SOUTHAMPTON thrillseeker Gary Hunt is preparing to launch his defence of the Red Bull World Cliff Diving Championship.

Hunt, who celebrated his 33rd birthday earlier this month, has a phenomenal record in the competition since its inception in 2009.

He has won the world title six times in eight years and, in the two years where he was not crowned champion, he finished runner-up.

Having finished level on points with Orlando Duque in 2009, he saw his rival awarded the title by virtue of having won more events that year.

Hunt – a former member of Southampton Diving Academy – recovered from that disappointment to claim a hat-trick of victories in 2010, 2011 and 2012.

Hunt was beaten by Artem Silchenko in 2013, but again hit back to win the title three years running – 2014, 2015 and again last year.

His bid for a seventh world title starts on a cliff diving platform high above the mysterious blowhole of Serpent’s Lair on Ireland’s Inis Mór this coming weekend.

“They are all chasing me, but I’m a good runner! I’m going to keep running,” said Hunt ahead of the new season.

Hunt is expected to face stiff competition from 2016 runner-up Jonathan Paredes (Mexico) and American Andy Jones, third overall last year.

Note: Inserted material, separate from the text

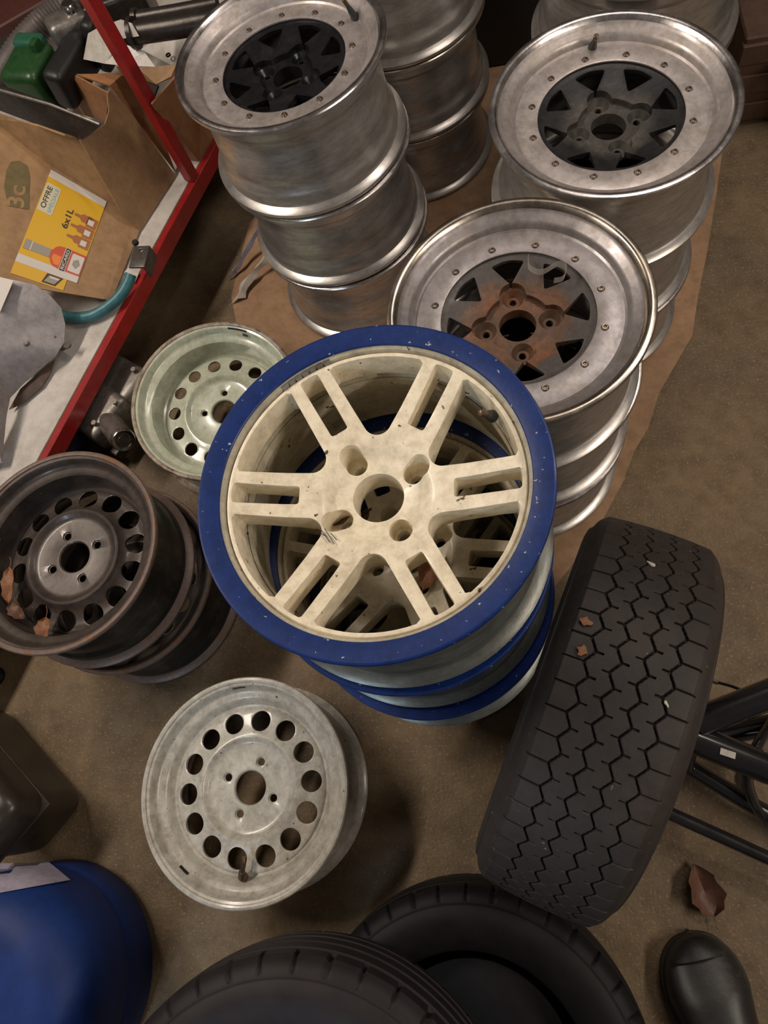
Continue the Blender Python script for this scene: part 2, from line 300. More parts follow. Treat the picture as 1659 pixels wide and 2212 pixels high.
# ---- riveted aluminium wheel with a windowed centre
W_A = 0.196
def spider_disc():
    zt = W_A
    top = [(0.1225, zt - .035), (0.117, zt - .037), (0.110, zt - .038), (0.080, zt - .044), (0.062, zt - .047), (0.0295, zt - .047)]
    bot = [(0.0295, zt - .078), (0.060, zt - .078), (0.078, zt - .056), (0.110, zt - .044), (0.1225, zt - .043)]
    me = lathe_me(top + bot, 96)
    bm = bmesh.new()
    for k in range(8):
        tri = round_poly([(0.0705, 0), (0.1065, -.0275), (0.1145, 0.0), (0.1065, .0275)], [.004, .0035, .05, .0035], 4); prism_bm(bm, rot2(tri, 2 * PI * k / 8), 0.05, zt, 1.0)
    c1 = from_bm(bm)
    bm = bmesh.new(); # clover-shaped recess
    pts = []
    for i in range(144):
        a = 2 * PI * i / 144; best = 0.053
        for k in range(4):
            t = k * PI / 2; cd = a - t; cc = 0.053; rr = 0.0215
            dd = rr * rr - (cc * math.sin(cd)) ** 2
            if dd > 0 and math.cos(cd) > 0: best = max(best, cc * math.cos(cd) + math.sqrt(dd))
        pts.append((best * math.cos(a), best * math.sin(a)))
    prism_bm(bm, pts, zt - .057, zt, 0.985); c2 = from_bm(bm)
    bm = bmesh.new()
    for k in range(4): prism_bm(bm, circ(.051 * math.cos(k * PI / 2), .051 * math.sin(k * PI / 2), .0190, 28), zt - .068, zt - .0545, .55)
    c3 = from_bm(bm)
    bm = bmesh.new()
    for k in range(4): prism_bm(bm, circ(.051 * math.cos(k * PI / 2), .051 * math.sin(k * PI / 2), .006, 16), 0.05, zt - .060)
    c4 = from_bm(bm)
    return boolean(me, [c1, c2, c3, c4], bevel=0.0011)
disc_me = spider_disc()
def rim_a_me():
    W = W_A; R = .205
    face = [(0.1215, -.0335), (0.1215, -.031), (0.1235, -.0302), (.155, -.0315), (.1625, -.0325), (.166, -.0300), (.1685, -.022), (.1735, -.0165), (.183, -.0135), (.188, -.0080), (.192, -.0020), (.1955, -.0002), (.200, .0), (.2035, -.0010)]
    ob = outer_barrel(W); ib = inner_barrel(W, top=-.055)
    close = [(.164, -.040), (.124, -.036)]
    prof = face + ob + ib + close
    sm = [0] * 9 + [1] * (len(face) - 9) + [2] * len(ob) + [2] * len(ib) + [2] * len(close)
    sm = sm[:len(prof)]
    return lathe_me([(r_, z + W) for r_, z in prof], 128, True, sm)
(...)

Inis Mór was for centuries a local secret, one that’s only been shared with the wider world in the last five years.

Standing on the 27m platform, Hunt and his fellow divers will look out to a vista of jagged rock and rolling ocean.

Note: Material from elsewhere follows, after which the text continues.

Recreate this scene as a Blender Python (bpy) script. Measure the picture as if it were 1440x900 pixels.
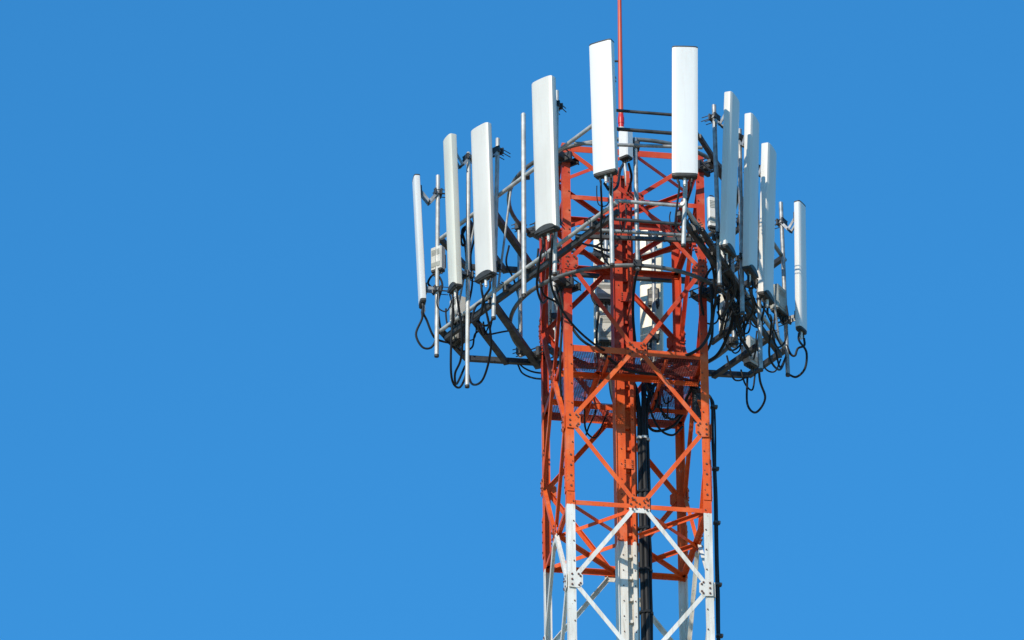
import bpy, math, random
from mathutils import Vector, Matrix, Quaternion
random.seed(11)
for o in list(bpy.data.objects): bpy.data.objects.remove(o)
S = bpy.context.scene
COL = S.collection
R = math.radians
V = Vector

# ------------------------------------------------------------------ camera
CAM = V((-1.58, -103.92, 1.7)); PITCH = R(30.0); ROLL = R(0.6); FPX = 12000.0
cam_d = bpy.data.cameras.new("camera"); cam = bpy.data.objects.new("camera", cam_d); COL.objects.link(cam)
cam_d.sensor_width = 36.0; cam_d.lens = 36.0 * FPX / 1440.0
cam_d.clip_start = 1.0; cam_d.clip_end = 60000.0
CR = Matrix.Rotation(math.pi / 2 + PITCH, 3, 'X') @ Matrix.Rotation(-ROLL, 3, 'Z')
cam.matrix_world = Matrix.Translation(CAM) @ CR.to_4x4()
S.camera = cam
S.render.resolution_x = 1024; S.render.resolution_y = 640

# ------------------------------------------------------------------ sky and sun
SUN_AZ = R(-28.5)      # horizontal angle of the sun, seen from the tower, left of the camera side
SUN_EL = R(31.0)
world = bpy.data.worlds.new("World"); S.world = world; world.use_nodes = True
nt = world.node_tree; nt.nodes.clear()
sky = nt.nodes.new('ShaderNodeTexSky'); sky.sky_type = 'NISHITA'; sky.sun_disc = False
sun_dir = V((math.sin(SUN_AZ) * math.cos(SUN_EL), -math.cos(SUN_AZ) * math.cos(SUN_EL), math.sin(SUN_EL)))
sky.sun_elevation = SUN_EL
sky.sun_rotation = math.atan2(sun_dir.x, sun_dir.y)
sky.altitude = 0.0; sky.air_density = 1.0; sky.dust_density = 0.0; sky.ozone_density = 8.0
bg = nt.nodes.new('ShaderNodeBackground'); bg.inputs['Strength'].default_value = 0.15
out = nt.nodes.new('ShaderNodeOutputWorld')
tint = nt.nodes.new('ShaderNodeMix'); tint.data_type = 'RGBA'; tint.blend_type = 'MULTIPLY'; tint.inputs[0].default_value = 1.0
tint.inputs[7].default_value = (0.44, 1.27, 1.37, 1)      # the deep polarised blue of the photograph
nt.links.new(sky.outputs[0], tint.inputs[6]); nt.links.new(tint.outputs[2], bg.inputs['Color']); nt.links.new(bg.outputs[0], out.inputs['Surface'])
sun_l = bpy.data.lights.new("sun", 'SUN'); sun = bpy.data.objects.new("sun", sun_l); COL.objects.link(sun)
sun_l.energy = 4.3; sun_l.angle = R(0.5); sun_l.color = (1.0, 0.89, 0.73)
sun.rotation_euler = sun_dir.to_track_quat('Z', 'Y').to_euler()
sun.location = sun_dir * 200
S.view_settings.view_transform = 'Standard'; S.view_settings.look = 'None'
S.view_settings.exposure = 0.0; S.view_settings.gamma = 1.0; S.view_settings.use_curve_mapping = False

# ------------------------------------------------------------------ measuring: a sight line cut by a plane of known depth or height
def P(px, py, y=None, z=None):
    d = CR @ V(((px - 720.0) / FPX, (450.0 - py) / FPX, -1.0))
    t = (y - CAM.y) / d.y if y is not None else (z - CAM.z) / d.z
    return CAM + d * t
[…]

Below them, the target – a natural sea-pool formed by thousands of years of the push and pull of the sea. Thanks to a network of underwater tunnels and caverns the ocean flows in and out of the pool, meaning that the water rises and falls with every crashing wave.

The result for the cliff divers is a moving target: “Because it’s a blowhole you have water coming in and then the level is going up and down a little bit,” said Duque.

“You have to be aware of that, because at one point you can be diving at one metre more or less and if you miss that and you’re miscalculating, it can be pretty bad.”

The 60th event of the World Series will be the first for Greg Louganis, four-time Olympic gold medallist and the greatest diver of all time, as sports director.

The US diving legend follows Niki Stajkovic in this position, after the Austrian passed away in February.